Des portraits à la fois réalistes, exagérés et fortement symboliques des différents protagonistes nous sont dressés. Tsuda est la figure parfaite du salary-man japonais, qui ne vit que pour son travail et dont l’existence morne qu’il mène le détruit à petit feu. On voit sa silhouette frêle errer le long des immeubles de la ville, comme écrasé par sa masse énorme. Sa femme, Hizuru, est l’épouse parfaite, passive, elle n’existe que pour apporter réconfort à son mari après son travail. face au couple se dresse Kojima, le boxeur, qui nous est immédiatement présenté comme quelqu’un de barbare et de violent, mais également comme infiniment plus organique que les deux autres. C’est ses trois personnages qui s’entraîneront mutuellement dans un tourbillon d’ultra violence salvatrice. Le personnage de Hizuru revêt une importance toute particulière dans le film. Tsukamoto n’a jamais caché son intérêt pour ces figures de femmes fortes, et dans Tokyo Fist c’est elle qui est au centre du film, et qui pousse les deux autres personnages dans leurs retranchements.
Très attaché à son film, Shinya Tsukamoto est à la fois réalisateur, producteur, directeur artistique, scénariste, directeur de la photographie, monteur et acteur. Il incarne Tsuda, tandis que face à lui, ce n’est autre que son frère Kohji, boxeur professionnel, qui incarne Kojima. Le film prend ainsi une dimension autobiographique, qui rend d’autant plus crédible les émotions jouées par les acteurs.
Bien plus qu’un simple film sur la boxe, Tokyo Fist est un film sur la violence. Les personnages du film utilisent la boxe comme un puissant exutoire à toutes leurs frustrations sociales. La violence apparaît d’abord de manière insidieuse, sous la forme de ressentiment, d’envie, de jalousie, des sentiments qui vont de plus en plus lier les trois personnages. Mais rapidement cette violence prendra un tour plus organique. Attiré dans le monde de la boxe par désir de vengeance, par jalousie et par défi, Tsuda va petit à petit y sombrer, s’accrochant comme un naufragé à la douleur pour regagner un peu de l’humanité qu’il avait perdue. La force du film, c’est d’injecter ce thème directement dans des images immédiatement évocatrices. C’est ainsi que la violence prend une forme très graphique à l’écran. On peut voir les corps souffrir, les visages boursouflés par les bleus et les hématomes, les nez cassés, le sang qui coule. Au ton du film assez réaliste, s’ajoute cette violence extrême et outrancière, assez proche du style manga. Tsukamoto est un cinéaste au style expressément visuel. Ses films contiennent assez peu de dialogues, et presque jamais de passages explicatifs difficilement digérables. Il tente de tout faire passer par l’image, les émotions et le message. Cela peut donner un aspect un peu obscur, voire hermétique à ses films. Et il est à mon avis important de connaître l’homme et sa filmographie avant de s’aventurer dans son film.

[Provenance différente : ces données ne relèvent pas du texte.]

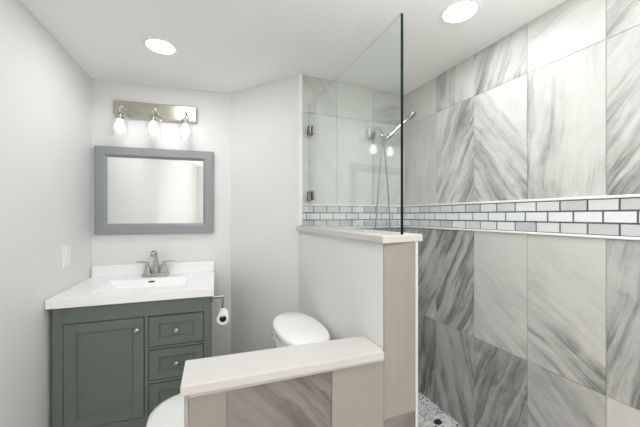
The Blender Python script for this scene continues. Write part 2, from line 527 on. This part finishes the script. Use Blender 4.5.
# a dark oval stone among the pebbles
bm = B(); prism(bm, superellipse(1.348, 1.372, .028, .021, 2, 20), .006, .010)
tag(obj('pebble', bm, M['black'], origin=(1.353, 1.367, .006), bevel=.002), 'black oval pebble set in the speckled shower floor', 'pebble')

# ------------------------------------------------------------------ vanity
BL, BR, FL, FR = Vector((-.670, 2.417)), Vector((.107, 2.316)), Vector((-.700, 1.842)), Vector((.079, 1.782))
def q(s, t):                   # s 0..1 left to right, t 0..1 wall to front
    return (BL * (1 - s) + BR * s) * (1 - t) + (FL * (1 - s) + FR * s) * t
def qbox(bm, s0, s1, t0, t1, z0, z1):
    return prism(bm, [q(s0, t1), q(s1, t1), q(s1, t0), q(s0, t0)], z0, z1)
CT, CB = .855, .806

van = thing('bathroom_vanity', (*q(.5, .5), 0), 'green-grey shaker vanity cabinet with one door and three drawers under a white sink top', 'cabinet')
CF = .955                      # t of the face frame
bm = B()
qbox(bm, .022, .045, .03, CF - .031, .09, CB - .001); qbox(bm, .953, .976, .03, CF - .031, .09, CB - .001)
qbox(bm, .046, .952, .03, .05, .09, CB - .001); qbox(bm, .046, .952, .051, CF - .052, .09, .108)
obj('carcass', bm, M['cabinet'], van)
bm = B()                       # face frame: stiles, rails, mullion, drawer rails
DS0, DS1, RS0, RS1 = .083, .541, .573, .926
qbox(bm, .022, DS0 - .004, CF - .03, CF, .0, CB - .001)
qbox(bm, RS1 + .004, .976, CF - .03, CF, .0, CB - .001)
qbox(bm, DS0 - .004, RS1 + .004, CF - .03, CF, .719, CB - .001)
qbox(bm, DS1 + .004, RS0 - .004, CF - .03, CF, .17, .719)
qbox(bm, DS0 - .004, RS1 + .004, CF - .03, CF, .09, .172)
for z in (.534, .350): qbox(bm, RS0 - .004, RS1 + .004, CF - .03, CF, z, z + .013)
obj('face_frame', bm, M['cabinet'], van, bevel=.0012)
bm = B(); qbox(bm, DS0 - .004, RS1 + .004, CF - .05, CF - .031, .172, .719)
obj('shadow_gap_back', bm, M['dark_gap'], van)  # near-black sheet, painted shade seen in the gaps round door and drawers
bm = B(); qbox(bm, .05, .95, .06, CF - .1, 0, .09)
obj('toe_kick', bm, M['dark_gap'], van)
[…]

Tokyo Fist est un film qui stigmatise parfaitement le malaise actuel qui semble étreindre le japon. Tsukamoto parle de la disparition du corps, dont l’aspect organique, et donc mortel, est gommé par la société moderne. Pays moderne par excellence, le Japon est le pays de l’urbanisation. La ville, par ses fonctions, par son aspect froid et technologique, apparaît comme une entité déshumanisante, broyeuse d’hommes. A ceci, Tsukamoto propose une solution radicale et violente, et il décrit le destin d’un pauvre homme qui n’a d’autre moyen que de retrouver son humanité dans la souffrance volontaire et dans l’abandon de toute convention sociale.
Tokyo Fist est un film fou. Mais derrière son aspect chaotique et simpliste de film de boxe répétitif et ultra violent, se cache un portrait au vitriol de nos sociétés modernes. Et il s’agit sans doute de l’un des films les plus maîtrisés de son auteur.
Un excellent film, qui ne plaira cependant pas à tout le monde.